This is a real chicken-and-egg problem. However, the thing that makes the question answerable is that time signatures are placed as the starting point.
Time signatures are, after a fashion, a declaration of convention. A time signature of 2/4 is like saying "there will be emphases of roughly equal value every other beat." 4/4 is like saying "there will be emphases every two beats, but the first of them will generally be stronger than the second." 6/8 is like saying "I want two 'large' beats per measure, in a strong — less-strong pattern, with each 'large' beat subdivided into three smaller beats."
Thus:
[In 4/4] what, exactly, is making beats 1 and 3 stronger?: Convention.

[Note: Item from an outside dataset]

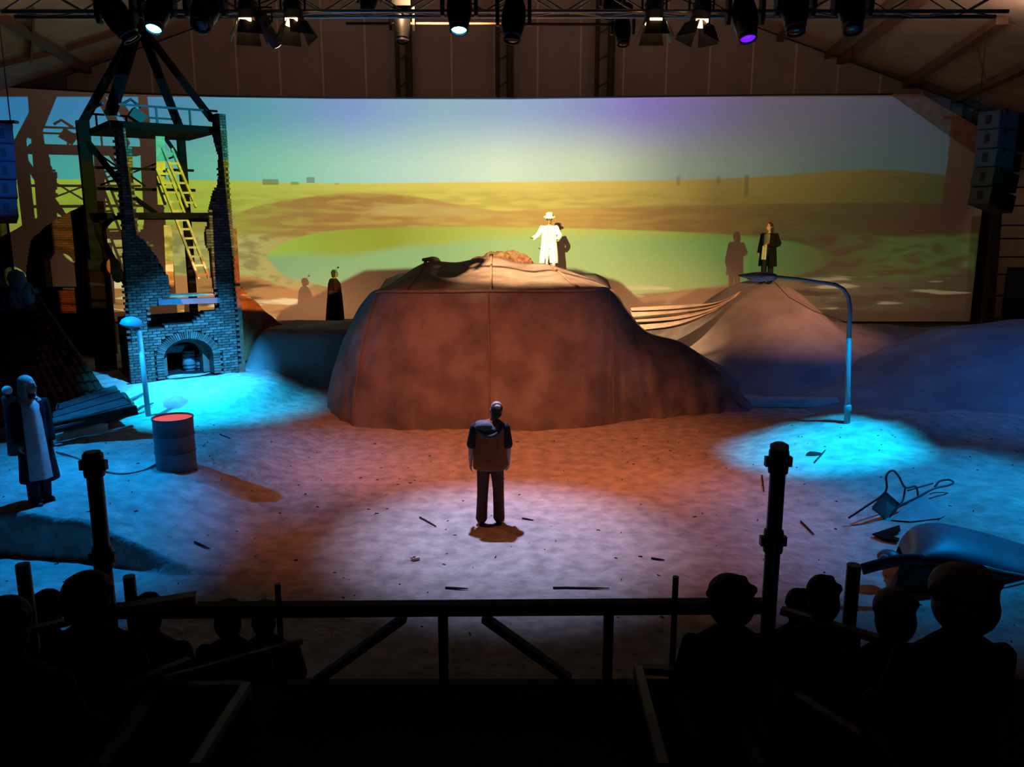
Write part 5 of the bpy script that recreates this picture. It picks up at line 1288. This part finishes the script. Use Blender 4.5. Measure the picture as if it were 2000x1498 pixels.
# 4 man in a black coat on the amber hill
def man_amber():
    foot = P(1496, 567, 24.9); foot.z = h_amber(foot.x, foot.y) + .0
    arms = [((.19, .02, 1.40), (.27, .07, 1.14), (.05, -.19, 1.08), (-1, -.25, .05), (0, 1, 0), .8), ((-.19, .02, 1.40), (-.24, .0, 1.13), (-.24, -.10, .88), (0, -.25, -1), (1, 0, 0), .7)]
    pose = dict(head=(V3((0, -.03, 1.63)), -.25, .1, 0), arms=arms, legs=LEG0)
    t, k, S, q, rot, body = person('man with long dark hair in a black coat standing on the amber lit peak', foot, R(-42), 1.78, pose, dict(trousers=cloth('black', (.02, .018, .018)), shoes=BLACK))
    b = MB(); stack(b, [(1.0 * k, .172 * k, .13 * k, 0, 0), (1.2 * k, .168 * k, .13 * k, 0, 0), (1.38 * k, .17 * k, .118 * k, 0, 0), (1.455 * k, .09 * k, .075 * k, 0, 0)]); obj('shirt', remesh(b, .014, 2), cloth('grey_shirt', (.22, .18, .16)), t)
    b = MB(); rows = []
    for z, rx, ry in ((1.46, .11, .09), (1.41, .21, .13), (1.25, .215, .16), (1.05, .215, .165), (.85, .235, .18), (.6, .255, .20), (.50, .26, .205)):
        op = .5
        rows.append([S((rx * math.sin(a), -ry * math.cos(a), z)) for a in [lerp(op, 2 * math.pi - op, i / 28) for i in range(29)]])
    b.sheet(rows); b.sheet([[p + V3((p.x, p.y, 0)).normalized() * .014 for p in r] for r in rows]); ct = obj('coat', b, cloth('black_coat', (.007, .006, .0055)), t, True)
    for ar in arms: b = MB(); sleeves(b, k, [ar], (.085, .075, .07, .06), to=.92); obj('sleeve', remesh(b, .014, 2), cloth('black_coat', (.007, .006, .0055)), ct)
    b = MB(); b.ell(q((0, .03, .035)), (.09 * k, .10 * k, .095 * k), rot); b.ell(q((0, .07, -.08)), (.10 * k, .06 * k, .13 * k), rot); b.ell(q((.065, .03, -.08)), (.03 * k, .045 * k, .11 * k), rot); b.ell(q((-.065, .03, -.08)), (.03 * k, .045 * k, .11 * k), rot)
    obj('hair', remesh(b, .012, 2), mat('black_hair', (.02, .018, .016), .7, var=.2, scale=40), t)
    # pale cloth held at the waist: lies in his hand, a thing of its own
    M = Matrix.Translation(foot) @ Matrix.Rotation(R(-42), 4, 'Z'); b = MB(); rows = []
    for j in range(9):
        z = lerp(1.09, .70, j / 8); rows.append([M @ S((-.02 + (i - 3) * .022 * (1 + .1 * j / 8) , -.21 - .01 * math.sin(i * 2.0) - .03 * j / 8, z)) for i in range(7)])
    b.sheet(rows); b.sheet([[p + V3((.0, .014, 0)) for p in r] for r in rows]); single('hand_cloth', b, CLOTHW, 'pale strip of cloth held by the man in the black coat', 'cloth', M @ S((-.02, -.22, .70)), smooth=True)
man_amber()

# 5 dark coated figure behind the grey block
def man_back():
    foot = P(656, 628, 25.4); foot.z = h_left(foot.x, foot.y)
    arms = [((.19, .02, 1.40), (.26, .03, 1.14), (.30, -.10, .90), (.2, -.3, -1), (-1, 0, 0), .5), ((-.19, .02, 1.40), (-.24, .03, 1.13), (-.23, -.04, .88), (0, -.1, -1), (1, 0, 0), .5)]
    pose = dict(head=(V3((0, -.03, 1.63)), .2, -.05, 0), arms=arms, legs=LEG0)
    t, k, S, q, rot, body = person('figure in a long dark coat watching from the low grey block', foot, R(118), 1.76, pose, dict(trousers=cloth('black', (.02, .018, .018)), shoes=BLACK))
    b = MB(); stack(b, [(z * k, rx * k, ry * k, cx * k, cy_ * k) for z, rx, ry, cx, cy_ in ((.20, .31, .28, 0, .02), (.24, .31, .28, 0, .02), (.6, .28, .255, 0, .01), (.95, .25, .225, 0, 0), (1.15, .235, .205, 0, 0), (1.32, .235, .185, 0, 0), (1.41, .205, .14, 0, .01), (1.48, .09, .085, 0, .01))], 26)
    sleeves(b, k, arms, (.09, .082, .075, .068), .95); obj('coat', remesh(b, .014, 3), cloth('umber_coat', (.05, .03, .022)), t)
    b = MB(); b.ell(q((0, .035, .02)), (.086 * k, .088 * k, .095 * k), rot); b.ell(q((0, .055, -.06)), (.075 * k, .055 * k, .07 * k), rot); obj('hair', remesh(b, .012, 1), mat('brown_hair', (.10, .06, .04), .75, var=.25, scale=40), t)
    b = MB(); b.tube([q((0, -.06, .10)), q((0, -.09, .14)), q((0, -.12, .16))], .006, 6); f_ = obj('plume_stem', b, BLACK, t, True)
    b = MB(); b.ell(q((0, -.125, .165)), (.03, .03, .025)); obj('plume', b, BLACK, f_, True)
man_back()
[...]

And, of course, we see jazz and pop routinely play against this convention by placing emphasis on beats 2 and 4, the back-beat.
And, corollary:
Is the composer doing something that makes us feel a strong beat, similar to how poets carefully choose words with stressed syllables in particular positions for different types of meter? Yes. The composer chooses a time signature not unlike the way a poet chooses, say, a limerick, haiku, or iambic pentameter.
(Are composers typically taught to do something to emphasize strong beats in a piece?) Yes. Leaving aside those who have a natural intuition for meter, meter and its conventions are routine part of elementary instruction for any musician, composer or performer — and this includes musical cultures whose metric structures are not based on the same comparatively rigid principles of Western music.
So is it something mostly psychological perceived by listeners due to certain expectations? Up to a point. Again leave aside those with a natural intuition, many people aren't consciously aware of meter, if aware at all — hence its being part of elementary instruction, and not infrequently a particularly difficult part.
But once one has learned or intuited the musical language, then there is an expectation — one intentionally upset by composers attempting to garner some musical impact, as mentioned in relation to the back-beat in jazz and popular musics.
Do we ... necessarily perceive or feel a certain time signature or meter, absent non-metrical accents? No. If metrical accents were inevitable, then a great deal of music could not exist: unmetered chant, for example.
The heart of the question
Metrical accents, more often than not, are achieved via dynamic emphasis — usually, but not necessarily, subtle emphasis. They can be achieved in other ways as well, but what makes them metrical is their regularity in time.
What differentiates a dynamic accent, even if it corresponds to a metrical emphasis point, is that it's given additional emphasis, beyond what would be expected from the meter alone. At this point, though, we are solidly in the realm of perception and aesthetics, since the question of how loud a metrical accent should be and how much louder a dynamic accent should be are not rigidly defined.
Consider speech. Certain syllables of certain English words are emphasized — typically by way of a "normal" accent, an expected level of emphasis, but a level unique to individual speakers, subjects, situations, etc. But a dynamic or agogic (or both) accent might be added to an already accented syllable for even more emphasis. And this same principle can be applied to (metered) poetry: there's the expected, metrical syllabic stresses, and the additional stresses added by the reader.